We often only think about change in the context of upheaval and negative events, but accepting and adapting to good things, to abundance brings change as well. A larger team requires more from me, particularly right now when half of them are going through their first fall semester. My old work habits and routines don’t quite fit. Taking two actual vacations in one year forces me to adjust the way I think of myself. To confront the areas I’ve let myself believe I’d healed without prodding too deeply. Yet, everything is good.
And, well, as the title says, change is hard. All this abundance creates change that pushes at my growth edges, and I am not in a very comfortable place right now. I am grateful; I am joyful; I am excited, but I am not comfortable. I started noticing it when I made the first batch of granola in two years. When it became stronger, I made a pot of meat sauce to freeze for the winter, and rearranged two of my kitchen cabinets. That is when I realized I’d fallen into my old stress-relief patterns and that the general unease I constantly felt was that old piece of armor, foreboding joy, calling to be put back on. The cooking, the cleaning, the vigilance – I was trying to prepare for the disaster that must surely be right around the corner. It surprised me. I thought I’d put down that bit of armor for good a while ago.
Y’all have been around here long enough to recognize the Brené Brown lingo when you see it! As she laid out in Daring Greatly, gratitude and staying in the moment counteract foreboding joy. All I can do is say “Yes.” and “Thank you.” then enjoy it all. So, as we approach my birthday, it is time for me to choose a new word to help me navigate the year. Given the way these good changes are pushing at me, I think “present” will be my word for the year. Reminding myself to stay present will help me stay grateful and accept the abundance bringing change to my life … even when change is hard.
Muscle Memory
“Writing is a perishable skill.”
Last year, about this time, when I was first given the opportunity to give writing lectures to 200 students at a time, I started from this point.

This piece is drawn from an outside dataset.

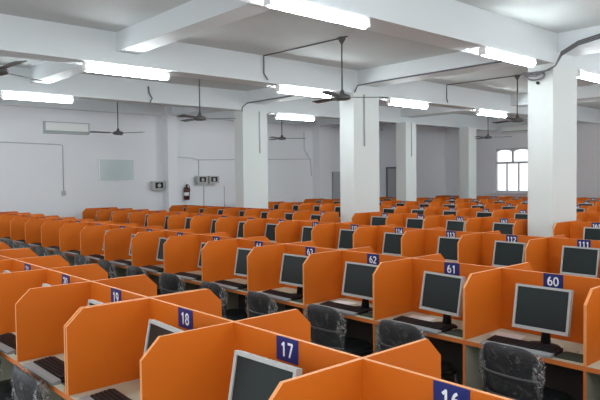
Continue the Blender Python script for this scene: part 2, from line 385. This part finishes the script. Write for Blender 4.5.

Actually, I took a moment to challenge the room. I described how I’d already met so many of them in them center, signed them up for classes, workshops, and individual appointments. And, how almost everyone of those encounters started with the student stating some version of “I suck at writing.” I paused for just a second, made eye contact with various people, and I asked, “When was the last time any of you got better at something by walking around talking about how terrible you are at it?”
Some audible groans, chuckles, and head shakes filled the room.

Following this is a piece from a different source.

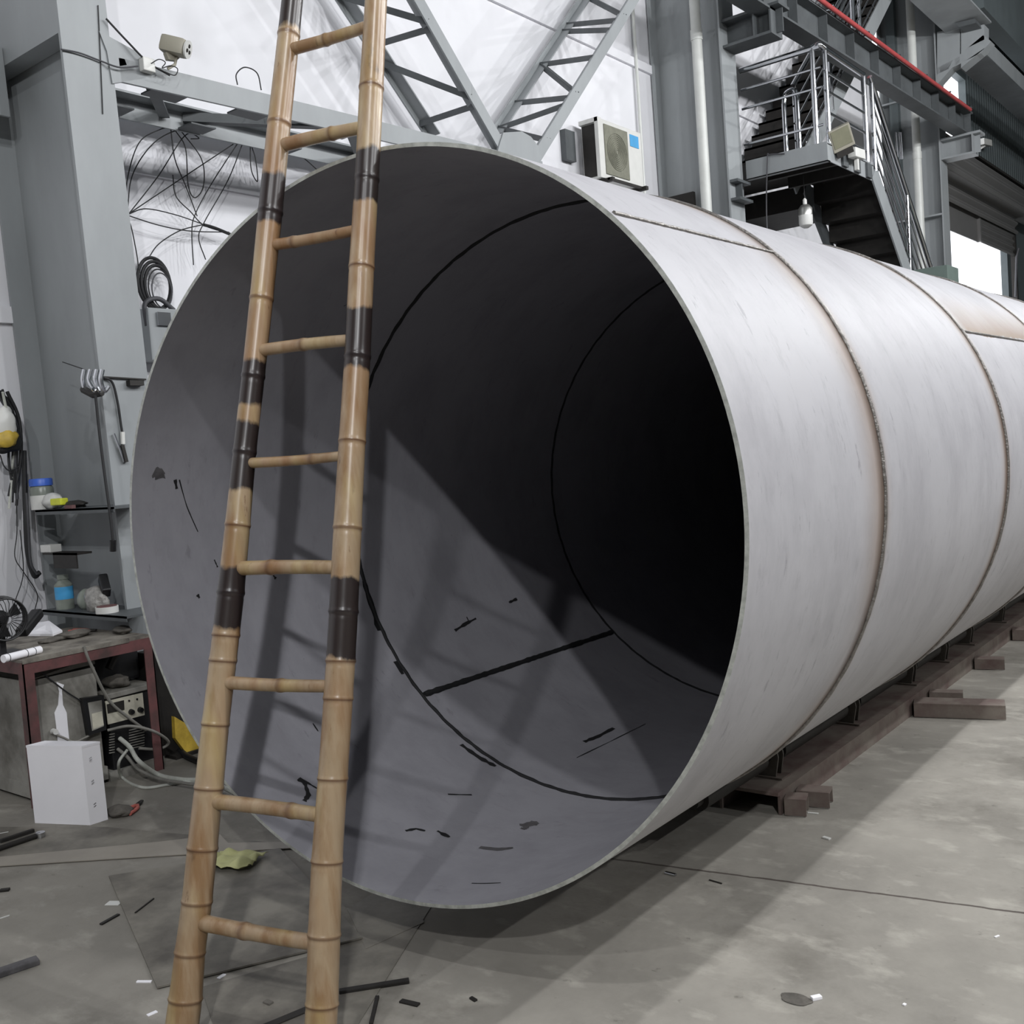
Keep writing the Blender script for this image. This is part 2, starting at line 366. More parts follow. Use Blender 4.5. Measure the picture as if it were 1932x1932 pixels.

I went on to tell them that writing is a perishable skill. If they hadn’t been writing in the last ten years – and very few of them had, then of course they weren’t going to be very good at it right now. I even did my level best to make a sports analogy about how if you stopped playing a sport for 10 years, you couldn’t expect to start playing again at the same level.

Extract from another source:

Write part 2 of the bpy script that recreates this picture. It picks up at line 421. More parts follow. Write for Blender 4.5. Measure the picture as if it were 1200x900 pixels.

Last week, I did the same bit, but I sharpened it a bit, simplified. I still started with “Writing is a perishable skill,” but then I simplified, “which means writing is a skill.” A skill you can practice and develop. My lectures are a part of a series designed to shepherd the students through their cumulative degree process. At this point in the year, I’m trying to give them as much motivation, hope, and faith in the process as I can. Hoping they will start working on their writing skills to prepare them for the drafting work that will come in January – March.
I love this time of year, and I hate this time of year. I love the new class/new year energy. I hate the way I feel like a fraud for telling a truth I know I do not practice. Although I’ve journaled faithfully nearly every day of the last year, I haven’t done any sort of what I would call “writing” in that time. Nothing that I intend to share with an audience.
Looking back, when I wrote that last post about energy levels, I didn’t realize how depleted I was. I have perhaps needed this break. My entire life has been about pushing through, moving forward, which has been tremendously helpful. And, writing, specifically blogging has been one of the ways I’ve always kept pushing, even when I could only manage one post a month, or year. Yet, this past year, I couldn’t keep it up in spite of an excellent plan and outline for a series. I just had no more energy for writing. I didn’t have much energy for anything, so I rested.
My word for this year was “balance.” Thinking back, I can see how all the rest and all the pampering of myself I have done this last year helped to create a balance in my life. It taught me a bit about how to be in my new life. Yes, I am still trying to figure that out. My new life is full of abundance in just about every way imaginable and balancing in this environment has been about learning to embrace the time and space that abundance allows with massages, facials, retreats, and rest.
I felt like a fraud last year as I spoke about writing and that feeling only compounded this year. So, here I am. Attempting to work a muscle that I’ve let atrophy for the past fifteen months. It’ll take time and it’ll be clunky, but it’s time to get back into writing shape. Rowing for the past 70 weeks has taught me a bit about perseverance, but clearly, I’m still not the best at motivating myself.